Volvo intends to start a limited production of DME vehicles in 2015. The DME technology will be available in a D13 engine, the top-selling heavy-duty Volvo engine model. The I-Shift automated manual transmission will be standard on DME-powered trucks. DME-powered vehicles will join a line-up of alternative fuel vehicles that includes CNG-powered Volvo VNM and VNL model daycabs. Volvo also said it will introduce its own proprietary LNG engine in VNL daycabs and sleepers next year.
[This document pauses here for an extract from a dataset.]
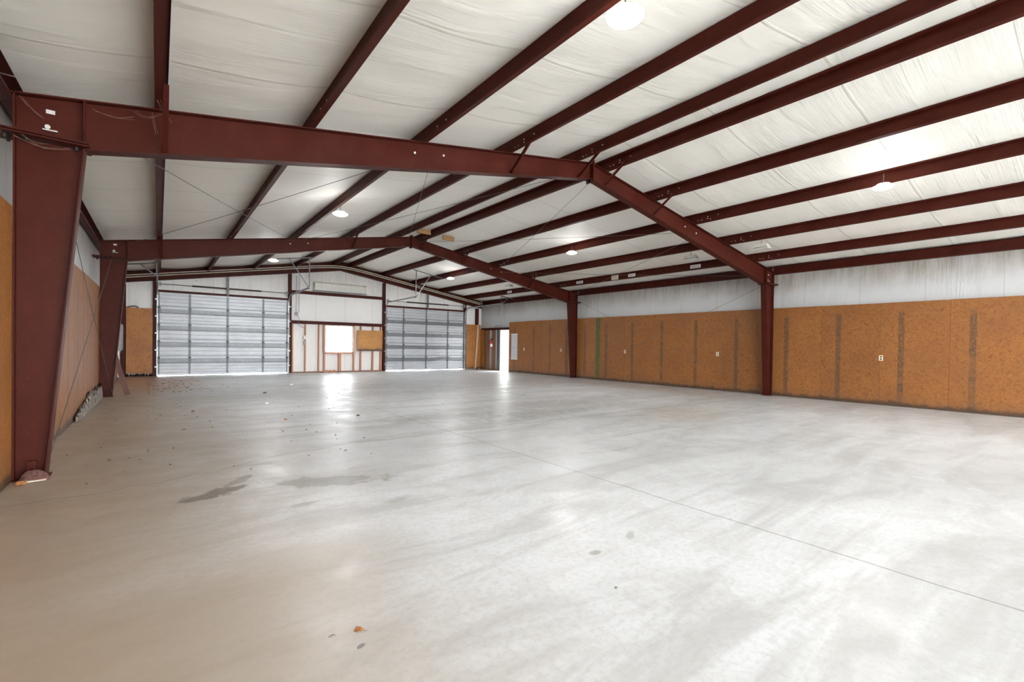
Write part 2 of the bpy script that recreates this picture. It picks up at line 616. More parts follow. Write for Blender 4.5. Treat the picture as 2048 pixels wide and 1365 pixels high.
def copy_tree(o, parent=None):
    c = o.copy()
    COL.objects.link(c)
    c.parent = parent
    for ch in list(o.children):
        copy_tree(ch, c)
    return c


# ================================================================== SETTING
X1 = 7.56
# floor slab
fl = MB().box(-X1, X1, BACK - 0.1, 21.0, -0.12, 0.0).build('floor', 'floor')
tag(fl, 'pale stained concrete floor slab with sawn joints', 'floor', kind='structure')
yard = MB().box(-40, 40, 21.0, 70, -0.3, -0.04).box(X1, 40, -40, 21.0, -0.3, -0.04).box(-40, -X1, -40, 21, -0.3, -0.04).box(-X1, X1, -40, BACK - .1, -0.3, -0.04)
tag(yard.build('ground', 'yard'), 'bright gravel yard outside the openings', 'ground', kind='structure')

# side walls
MB_wl = MB().box(-X1, -7.46, BACK, 20.98, 0, 3.70)
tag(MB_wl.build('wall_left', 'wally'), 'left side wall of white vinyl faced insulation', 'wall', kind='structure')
DY0, DY1, DZ = 18.17, 18.98, 2.06
w = MB()
w.box(7.46, X1, BACK, -8.0, 0, 3.70)
w.box(7.46, X1, -8.0, -6.2, 2.4, 3.70)  # unseen opening below, added behind the camera to let daylight in
w.box(7.46, X1, -6.2, DY0, 0, 3.70)
w.box(7.46, X1, DY1, 20.98, 0, 3.70)
w.box(7.46, X1, DY0, DY1, DZ, 3.70)
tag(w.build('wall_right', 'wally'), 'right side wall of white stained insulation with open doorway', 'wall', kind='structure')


def gable(y0, y1, holes):
    """end wall with rectangular holes [(x0,x1,z0,z1)] sorted by x"""
    w = MB()
    xs = [-X1]
    for h in holes:
        xs += [h[0], h[1]]
    xs.append(X1)

    def col(xa, xb, za, zb=None):
        # split at ridge
        cuts = [xa] + ([0.0] if xa < 0 < xb else []) + [xb]
        for a_, b_ in zip(cuts[:-1], cuts[1:]):
            ta = (ztop(a_) + 0.24) if zb is None else zb
            tb = (ztop(b_) + 0.24) if zb is None else zb
            w.hexa([(a_, y0, za), (b_, y0, za), (b_, y1, za), (a_, y1, za), (a_, y0, ta), (b_, y0, tb), (b_, y1, tb), (a_, y1, ta)])
    for i in range(0, len(xs), 2):
        col(xs[i], xs[i + 1], 0)
    for h in holes:
        col(h[0], h[1], h[3])
        if h[2] > 0:
            col(h[0], h[1], 0, h[2])
    return w


far = gable(20.86, 20.98, [(-6.33, -2.08, 0, 2.99), (-0.60, 0.60, 0.85, 2.04), (2.08, 6.33, 0, 2.98)])
tag(far.build('wall_far', 'wallx'), 'far gable wall of white insulation between two roll doors', 'wall', kind='structure')
back = gable(BACK - 0.1, BACK, [(-6.8, -0.8, 0, 3.2), (0.8, 6.8, 0, 3.2)])  # unseen bays, added open so daylight reaches the room
tag(back.build('wall_back', 'wallx'), 'unseen back gable wall with two bays added for daylight', 'wall', kind='structure')

# ceiling: insulation draped over the purlins
xs = []
sup = [-X1] + [-p for p in reversed(PUR)] + PUR + [X1]
for a_, b_ in zip(sup[:-1], sup[1:]):
    n = 12
    for i in range(n):
        t = i / n
        x = a_ + (b_ - a_) * t
        sag = 0.035 * sin(pi * t) ** 1.0 * (0.35 if a_ * b_ < 0 else 1)
        xs.append((x, ztop(x) + 0.212 - sag))
xs.append((X1, ztop(X1) + 0.212))
ys = [BACK - 0.1 + i * (20.98 - BACK + 0.1) / 160 for i in range(161)]
c_ = MB()
rw = random.Random(3)
nx = len(xs)
for y in ys:
    for i, (x, z) in enumerate(xs):
        dz = 0.010 * sin(y * 4.13 + 0.9 * sin(x * 2)) * (1 if 0 < i < nx - 1 else 0) * (0 if (i % 12) == 0 else 1)
        c_.v.append((x, y, z - abs(dz)))
for j in range(len(ys) - 1):
    for i in range(nx - 1):
        a_ = j * nx + i
        c_.f.append((a_, a_ + nx, a_ + nx + 1, a_ + 1))
# thickness: a flat roof skin above
b0 = len(c_.v)
for y in (ys[0], ys[-1]):
    for x in (-X1, 0, X1):
        c_.v.append((x, y, ztop(x) + 0.32))
c_.f += [(b0, b0 + 1, b0 + 4, b0 + 3), (b0 + 1, b0 + 2, b0 + 5, b0 + 4)]
ce = c_.build('ceiling', 'ceil', smooth=True)
tag(ce, 'cream vinyl insulation draped under the metal roof', 'ceiling', kind='structure')

# ================================================================== STEEL FRAMES
FW = 0.076      # half flange width


def rafter_depth(x):
    return 0.29 + (0.46 - 0.29) * min(1, abs(x) / 6.86)


def knee(frame):
    return 6.862


def make_column(yc, side, label):
    s = side
    xo, xb, xk = A, A - 0.215, A - 0.468
    zk = ztop(xk) - rafter_depth(xk)
    zo = ztop(A)
    t = thing('steel_column', (s * (A - 0.1), yc, 0), label, 'column', 'columns of the two bolted frames', 'thing')
    w = MB().prism_y([(s * (xo - .01), 0.012), (s * (xb + .01), 0.012), (s * (xk + .01), zk), (s * (xo - .01), zk + 0.0)], yc - 0.004, yc + 0.004)
    fixn(w.build('web', 'steel', t))
    # inner flange, tilted
    w = MB().hexa([(s * xb, yc - FW, 0.012), (s * (xb + .012), yc - FW, 0.012), (s * (xb + .012), yc + FW, 0.012), (s * xb, yc + FW, 0.012),
                   (s * xk, yc - FW, zk), (s * (xk + .012), yc - FW, zk), (s * (xk + .012), yc + FW, zk), (s * xk, yc + FW, zk)])
    fixn(w.build('inner_flange', 'steel', t))
    w = MB().box(s * (xo - .012), s * xo, yc - FW, yc + FW, 0.012, zk + 0.02)
    w.build('outer_flange', 'steel', t)
    w = MB().box(s * (xo), s * (xb - .02), yc - FW - .03, yc + FW + .03, 0, 0.012)
    w.build('base_plate', 'steel', t)
    # anchor clip with its bolt
    w = MB().box(s * (xo - .09), s * (xo - .15), yc - .05, yc - .012, .08, .16).box(s * (xo - .135), s * (xo - .15), yc - .075, yc - .05, .012, .12)
    w.build('anchor_clip', 'steel', t)
    # pair of knee plates bolted together, running past the outer flange
    zp = zk + 0.012
    w = MB()
    for dz in (0, 0.022):
        w.hexa([(s * (xk - .03), yc - .14, zp + dz - .006), (s * (xo + .12), yc - .14, zp + dz + .002), (s * (xo + .12), yc + .14, zp + dz + .002), (s * (xk - .03), yc + .14, zp + dz - .006),
                (s * (xk - .03), yc - .14, zp + dz + .008), (s * (xo + .12), yc - .14, zp + dz + .016), (s * (xo + .12), yc + .14, zp + dz + .016), (s * (xk - .03), yc + .14, zp + dz + .008)])
    w.mat('black')
    for xx in (xk + .06, xo - .08, xo + .05):
        for yy in (-.055, .055):
            w.lathe([(.014, 0), (.014, .03), (.008, .034)], (s * xx, yc + yy, zp - .038), 6)
    fixn(w.build('knee_plate', 'steel', t))
    return t


def make_rafter(yc, side, label, purlins_braced):
    s = side
    xk = A - 0.468
    t = thing('steel_rafter', (s * 3.5, yc, ztop(3.5) - .2), label, 'rafter', 'rafters of the two bolted frames')
    zb = lambda x: ztop(x) - rafter_depth(x)
    zk = zb(xk)
    w = MB().prism_y([(s * 0.012, ztop(0)), (s * A, ztop(A)), (s * A, zk + .045), (s * xk, zk + .03), (s * xk, zb(xk)), (s * 0.012, zb(0))], yc - .004, yc + .004)
    w.mat('bolt')
    for px in (3.05, 3.5):
        zz = (ztop(px) * 0.62 + zb(px) * 0.38)
        w.tube([(s * px, yc - .02, zz), (s * px, yc + .02, zz)], .016, 8)
    fixn(w.build('web', 'steel', t))

    def flange(x0, x1, f0, f1, th, name):
        w = MB().hexa([(s * x0, yc - FW, f0 - th), (s * x1, yc - FW, f1 - th), (s * x1, yc + FW, f1 - th), (s * x0, yc + FW, f0 - th),
                       (s * x0, yc - FW, f0), (s * x1, yc - FW, f1), (s * x1, yc + FW, f1), (s * x0, yc + FW, f0)])
        return fixn(w.build(name, 'steel', t))
    flange(0.012, A + .02, ztop(0), ztop(A + .02), .012, 'top_flange')
    flange(0.012, xk - .005, zb(0) + .006, zb(xk) + .006, .012, 'bottom_flange')
    # outer end flange and knee stiffener
    MB().box(s * A, s * (A - .012), yc - FW, yc + FW, zk + .05, ztop(A)).build('end_flange', 'steel', t)
    MB().box(s * (xk + .002), s * (xk + .012), yc - FW, yc + FW, zk + .05, ztop(xk) - .015).build('stiffener', 'steel', t)
    # ridge splice plate with bolts
    w = MB().box(0, s * .013, yc - .09, yc + .09, zb(0) - .055, ztop(0) + .05).mat('black')
    for zz in (zb(0) - .035, ztop(0) + .025):
        for yy in (-.05, .05):
            w.tube([(s * .012, yc + yy, zz), (s * .045, yc + yy, zz)], .013, 6)
    w.build('splice_plate', 'steel', t)
    # flange braces up to the purlins
    for px, dy in purlins_braced:
        zt = ztop(px) + .05
        w = MB().bar((s * px, yc - .02 if dy < 0 else yc + .02, zb(px) + .025), (s * px, yc + dy, zt), .045, .005, (1, 0, 0))
        w.bar((s * (px - .02), yc - .02 if dy < 0 else yc + .02, zb(px) + .025), (s * (px - .02), yc + dy, zt), .005, .045, (1, 0, 0))
        w.build('flange_brace', 'steel', t)
    return t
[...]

DME is gaseous compression ignition fuel of high cetane numbers. DME is handled and stored like propane, with tank pressures of 75 psi (compared to 3,600 psi for CNG). DME tanks are lighter and less complex than comparable CNG or LNG tanks. Because DME produces very low PM emissions, no diesel particulate filter (DPF) is necessary.

Volvo plans to commercialize DME technology in North America in 2015. Two DME powered Volvo VNL models equipped with a D13 engine will run in the San Joaquin Valley region of California in commercial operations by a food retailer Safeway, using DME produced by Oberon Fuels.

Oberon has developed skid-mounted, small-scale production units that can convert natural gas to DME. DME can be also produced from other methane containing gases, for example using biogas from animal, food, and agricultural feedstocks and waste. The Oberon production unit was said to convert natural gas into DME “cost effectively”, but no cost figures were provided.

The first Oberon DME plant is presently starting up. It is expected to be producing fuel-grade DME this month. This unit will produce 4,500 gallons of DME per day; subsequent units will have the ability to produce up to 10,000 gallons per day.

Oberon Fuels has received a $500,000 grant from the San Joaquin Valley Air Pollution Control District (SJVAPCD) to produce fuel-grade DME at its facilities in California.